[AR] Re: Flying to Orbit with Hydrogen?

  • From: Henry Spencer <hspencer@xxxxxxxxxxxxx>
  • To: Arocket List <arocket@xxxxxxxxxxxxx>
  • Date: Wed, 18 Dec 2019 15:27:34 -0500 (EST)

On Wed, 18 Dec 2019, John Stoffel wrote:

Henry> Using an EELV instead meant [X-37] could go up inside a payload
Henry> fairing, eliminating the aerodynamic and structural issues.

I wonder if launching a pair of them belly to belly on something big
would let you get away from a fairing?  The loads *might* balance out,
though I could see some funky issues...

You'd still have problems with things like gust loads -- crank in enough angle of attack, and both sets of wings will be pushing the same way.

...the Atlas would normally launch a pretty lofted trajectory, and the Centaur Single RL-10 would then do most of the horizontal boosting to achieve orbital velocity. Which honestly does seem to not make sense, since the *key* metric is orbital (horizontal) velocity as soon as you can get above a good fraction of the atmosphere. Esp since the Atlas is just dumped into the Ocean.

Remember that the normal Atlas V configuration is optimized for launch to GTO, not LEO. Yes, its upper stage doesn't really have enough thrust for an optimal ascent to LEO, but this is more than balanced out by lower dry mass (and hence better mass ratio) for the final push to GTO. The whole reason why the DEC (Double Engine Centaur) configuration existed was to provide better performance for launches to LEO; the reason nobody's yet flown a DEC (that I'm aware of) was that LEO customers have been few, and none of them has needed absolute maximum payload, so nobody was willing to pay a bit extra to get DEC up to flight status.

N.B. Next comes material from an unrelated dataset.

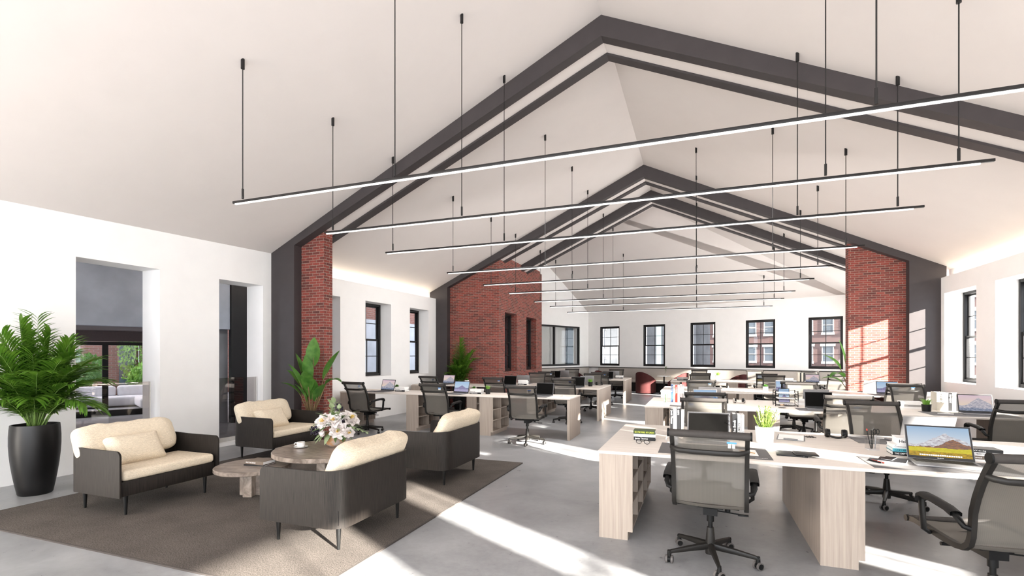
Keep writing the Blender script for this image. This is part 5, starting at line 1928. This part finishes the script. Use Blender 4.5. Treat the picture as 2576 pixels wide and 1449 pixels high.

Even two RL10s probably is less thrust than you would really like for an Atlas V second stage for LEO. Most likely the trajectory is still lofted some, to give the Centaur extra acceleration time before it falls out of the sky. But doing anything about that -- either a major RL10 upgrade, or a stage redesign for more than two engines -- would run up the price a lot. And it's at least better than the single-engine version.